All-in-one System With Modular Configurations

Based on this “all-in-one” system, numerous configurations are possible, depending on the customer’s individual testing environment. As a result, it is possible to combine these three functionalities into a single platform, which is installed for an engine, transmission or powertrain test bench. In addition, the three can be operated separately, using third-party tools as is common in a calibration configuration where the MORPHEE calibration platform usually operates with third-party automation tools.

Real-time Connection of Data and Simulations

In a co-simulation configuration, the platform is able to accommodate several third-party simulation tools to create a complex simulated system, early in the development process — i.e., model in the loop, software in the loop applications. Afterwards, this simulation platform can be reused for the subsequent development steps on a hardware in the loop test bed and an engine test bed.
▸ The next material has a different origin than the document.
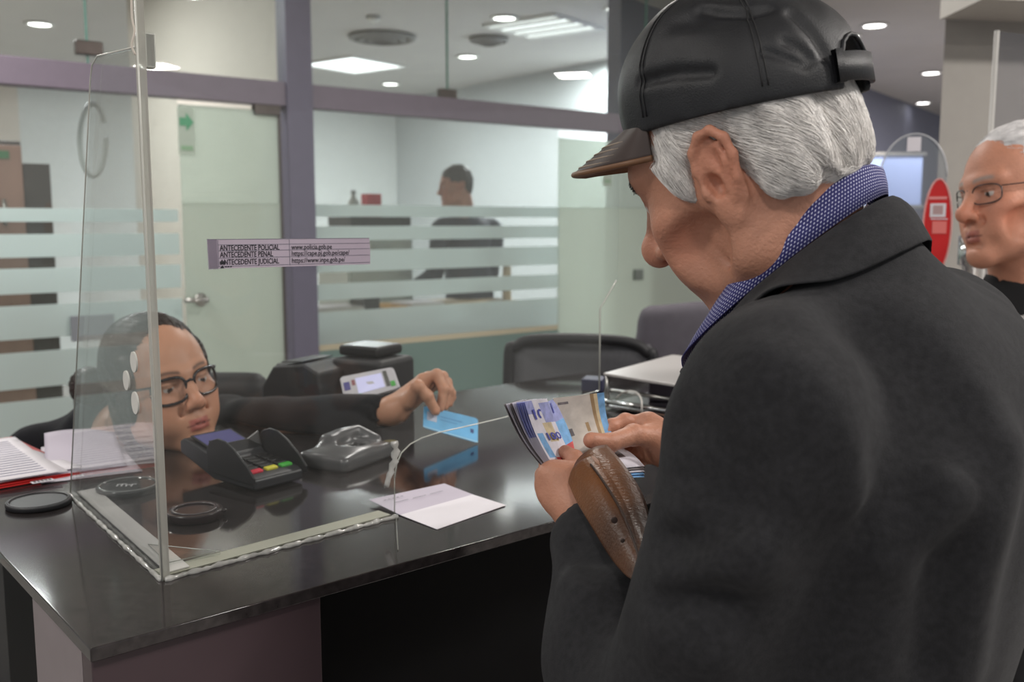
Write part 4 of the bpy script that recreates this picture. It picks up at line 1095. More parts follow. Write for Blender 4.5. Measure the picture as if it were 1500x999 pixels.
for i in range(NF):
    f = i/(NF-1)
    tl = W(738+30*f, 592-4*f, .985-.004*(1-f)); tr = W(762+38*f, 586-2*f, 1.03)
    bl = W(800+14*f, 690-2*f, .99); br = W(822+28*f, 690-4*f, 1.035)
    if i == NF-1: lab, gr = 'front note of the upright fan, pale with blue 100 numerals, facing the customer', None
    elif i == 0: lab, gr = 'outermost note at the left edge of the upright fan of banknotes', None
    else: lab, gr = 'note in the middle of the upright fan of banknotes in the left hand', 'middle notes of the upright fan'
    fm = zones(0, (0, .35, 0, .16, 1), (.6, 1, .06, .3, 1), (.45, .8, .32, .60, 7), (.1, .3, .45, .8, 2), (.3, 1, .80, 1, 5)) if i == NF-1 else (zones(6 if i % 3 == 0 else 0) if i < 6 else zones(0, (0, .25, 0, .5, 1), (.5, 1, .4, .7, 7)))
    note(tl, tr, br, bl, fm, -.004+.001*math.sin(i*2.1), lab, gr, [('100', .12, .20, .016, .036), ('100', .30, .52, .012, .026)] if i == NF-1 else None)
note(W(803, 588, 1.045), W(812, 584, 1.06), W(862, 668, 1.06), W(846, 680, 1.04), zones(1, (0, 1, .0, .3, 1), (0, 1, .3, .7, 2), (0, 1, .7, 1, 5)), -.003, 'blue and red note half hidden between the upright fan and the tan note', None, [('100', .05, .12, .016, .02)])
note(W(810, 583, 1.055), W(884, 575, 1.075), W(899, 640, 1.07), W(838, 664, 1.045), zones(3, (.68, .80, 0, 1, 4), (.80, .88, 0, 1, 7), (.88, 1, 0, 1, 2), (.05, .30, .08, .14, 6), (.5, .56, .55, .75, 4), (.1, .2, .6, .72, 6)), -.006, 'worn tan note with ochre and blue end stripes pinched under the right thumb')
note(W(838, 664, 1.045), W(888, 640, 1.06), W(900, 672, 1.05), W(862, 676, 1.03), zones(3), .004, 'pale folded note curling down from the tan note towards the wallet')
for i in range(5):
    f = i/4
    note(W(858+4*f, 664+12*f, 1.035-.012*f), W(905, 652+14*f, 1.10), W(944, 684+16*f, 1.06-.01*f), W(880+4*f, 686+14*f, .99), [zones(0, (.2, .8, .2, .6, 6)), zones(6), zones(0), zones(2, (0, .6, 0, 1, 0)), zones(2)][i], .003,
         ['topmost of the flat notes under the right thumb, printed grey', 'flat note in the stack lying under the right thumb', 'flat note in the stack lying under the right thumb', 'flat note in the stack lying under the right thumb', 'lowest flat note with a blue edge beside the wallet'][i], 'flat notes under the right thumb' if 0 < i < 4 else None)
# wallet
M['leather'] = P('worn tan brown leather', rgb(122, 76, 40), .38, col2=rgb(70, 44, 28), vscale=9, bump=.35, bscale=320, spec=.5)
M['leather_in'] = P('pinkish leather lining', rgb(158, 122, 104), .55, var=.1)
wl = empty('wallet', W(900, 850, .9), 'worn brown leather long wallet pointing down from the left hand', 'wallet')
def Wp(px, py, Y):
    return W(px, py, Y)
def yl(i): return .955-.043*i
Lp = [Wp(x, y, yl(i)+.006) for i, (x, y) in enumerate(((833, 706), (845, 735), (868, 774), (894, 816), (917, 843), (929, 851)))]
Mp = [Wp(x, y, yl(i)-.012) for i, (x, y) in enumerate(((840, 684), (866, 718), (892, 758), (914, 800), (931, 834), (937, 849)))]
Np = [Wp(x, y, yl(i)-.008) for i, (x, y) in enumerate(((860, 670), (884, 702), (910, 744), (929, 788), (940, 824), (942, 846)))]
Rp = [Wp(x, y, yl(i)+.012) for i, (x, y) in enumerate(((878, 668), (900, 694), (928, 738), (942, 784), (946, 822), (945, 843)))]
rows = [bez(x, 30) for x in (Lp, Mp, Np, Rp)]
m = MB(); m.grid([bez([r[i] for r in rows], 12) for i in range(len(rows[0]))]); o = fix_normals(m.build('cover', M['leather'], wl, True)); solid(o, .004); subsurf(o, 1)
sh = Vector((.006, .014, .004))
rows2 = [[p+sh*(.6+.3*k) for p in r] for k, r in enumerate(rows)]
m = MB(); m.grid([bez([r[i] for r in rows2], 12) for i in range(len(rows2[0]))]); o = fix_normals(m.build('inner_flap', M['leather'], wl, True)); solid(o, .003)
top = [rows[1][0]+UP*.002, rows[2][0]+UP*.004, rows[3][0]+UP*.003, rows2[3][0]+UP*.002]
m = MB(); m.grid([[r[0]*(1-f)+r[4]*f+Vector((.004, .006, .001+.002*math.sin(PI*f))) for f in (0, .3, .6, 1)] for r in rows]); o = m.build('lining', M['leather_in'], wl, True); solid(o, .002)
m = MB(); m.tube([p+Vector((-.002, -.004, .001)) for p in rows[2]][2:-2], .0012, 6); m.build('edge_stitching', P('dark brown edge stitch', rgb(52, 32, 22), .6), wl, True)
for px, py, r in ((900, 762, .003), (912, 792, .002)):
    m = MB(); c = Wp(px, py, .80 if py < 780 else .77); m.lathe([(0, 0), (r, 0), (r*.8, .0012), (0, .0015)], c, 10, Matrix.Rotation(PI/2, 3, 'X')); m.build('scuff', P('dark scuff', rgb(40, 24, 18), .7), wl)
# ================================================================== the clerk behind the counter
def hmat(C, az, pt, rl, sc):
    az, pt, rl = map(math.radians, (az, pt, rl))
    f = Vector((math.sin(az)*math.cos(pt), math.cos(az)*math.cos(pt), -math.sin(pt))); x = f.cross(UP).normalized()
    return frame(C, f, UP+x*math.tan(rl)) @ Matrix.Diagonal((sc, sc, sc, 1))
SKF = rgb(198, 146, 118)
TC = Vector((-.606, 1.623, 1.178)); TM = hmat(TC, 131, -6, 9, .97); TI = TM.inverted()
NBT = W(178, 640, 1.79)
clerk = empty('person', (NBT.x, NBT.y+.05, 0), 'person in dark glasses and black cardigan leaning over the counter, holding out a blue card', 'person')
F = head_field(TI @ NBT, (.049, .058), .0021, .96, .96, fem=True, lo_z=-.24, ears=False)
Vh, Fh = F.mesh(1); ch = face_cols(Vh, SKF, rgb(176, 92, 86), rgb(70, 48, 40), rgb(46, 28, 20), flush=.35, brow_w=.75)
# left hand pinching the card
fT = [([W(600, 588, 1.615), W(612, 566, 1.60), W(626, 580, 1.602), W(638, 602, 1.604)], .0108),
      ([W(620, 556, 1.65), W(640, 549, 1.645), W(650, 570, 1.635), W(645, 598, 1.625)], .0096),
      ([W(628, 553, 1.665), W(648, 552, 1.665), W(657, 572, 1.655), W(651, 596, 1.645)], .0096),
      ([W(634, 556, 1.685), W(655, 560, 1.685), W(661, 576, 1.675), W(656, 592, 1.665)], .0082),
      ([W(634, 564, 1.70), W(655, 570, 1.70), W(662, 582, 1.69), W(659, 592, 1.685)], .0070)]
pT = [(W(578, 598, 1.635), W(618, 562, 1.65), .020, .015), (W(578, 598, 1.64), W(628, 558, 1.665), .020, .014), (W(580, 602, 1.645), W(632, 564, 1.685), .019, .013), (W(582, 600, 1.63), W(602, 582, 1.62), .018, .014)]
wrT = W(570, 603, 1.64); elT = W(425, 616, 1.74); shT = W(325, 632, 1.90)
Vq, Fq_, cq = hand_mesh(fT, pT, [(wrT, wrT+(elT-wrT)*.3, .0215, .026), (W(580, 600, 1.64), wrT, .021, .0215)], base=SKF, nails=[(W(638, 601, 1.5955), .0050), (W(660, 590, 1.676), .0035)])
sh2 = W(62, 668, 1.90); el2 = W(50, 790, 1.70); wr2 = W(150, 740, 1.52)
F = Field((-1.4, 1.35, .40), (-.1, 2.3, 1.30), .012)
F.chain([tuple(shT), tuple(elT), tuple(wrT)], [.042, .034, .024], k=.02); F.cone(tuple(shT), tuple(sh2), .05, .05, k=.03)
tb = (shT+sh2)/2; F.cone(tuple(tb), (tb.x-.03, tb.y+.12, .50), .11, .13, k=.04); F.cone(tuple(NBT), tuple(tb), .055, .07, k=.03)
Vt, Ft = F.mesh(1); cc = np.tile(np.array(SKF, dtype=np.float32), (len(Vt), 1))
V, Fc, c = join_meshes([(xform(Vh, TM), Fh, ch), (Vq, Fq_, cq), (Vt, Ft, cc)])
mesh_obj('body', V, Fc, M['skin_f'], clerk, True, c, world=True)
M['hair_brown'] = P('dark brown hair', rgb(46, 32, 27), .38, var=.35, vscale=70, spec=.5)
F = Field((-.15, -.22, -.16), (.17, .12, .15), .003)
F.ell((0, -.016, .040), (.0815, .098, .085), k=.01); F.ell((0, -.06, .0), (.066, .05, .062), k=.03)
_b = TI @ W(132, 566, 1.70); F.ball(tuple(_b), .036, k=.012)
for sx in (-1, 1): F.ell((sx*.070, .008, .0), (.013, .046, .062), k=.015); F.ell((sx*.056, -.035, -.055), (.024, .036, .052), k=.02)
F.half((0, .064, .055), (0, 1, -.42), .004)
F.ell((0, .10, -.03), (.064, .075, .085), k=.006, mode='s'); F.half((0, 0, -.115), (0, 0, -1), .01)
F.noise(.0010, 300, 8, 2, (.4, 1, 1))
Vr, Fr = F.mesh(1); Vr = xform(Vr, TM); hb2 = bvh_of(Vr, Fr); RT = TM.to_3x3()
roots = [Vr[i].tolist() for i in RNG.permutation(len(Vr))[:2600]]
V2, F2 = strands(hb2, roots, lambda p: RT @ Vector((0, -1, -.1)), 7, .008, .0006, .0005, 9, .08)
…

Considering these examples, one can already imagine the unique potential offered by the MORPHEE suite.

“Our new MORPHEE generation focuses on segmentation which more appropriately resembles the current workflow of the latest generation of test centers,” explains Pelletier.

Smooth Upgrade with full Compatibility

Maintaining consistency with the original principles of MORPHEE means that applications such as tests, graphic interfaces, templates, and components that have been developed for the 32-bit version, can also be used with the 64-bit version. While the development of the new MORPHEE generation is an important technological step, it is at the same time a continuation of the strategy followed by MORPHEE from the very beginning. The upgrade to the new MORPHEE version will be available to all customers with a maintenance contract, while operators of third-party automation systems will be offered individual, customized migration.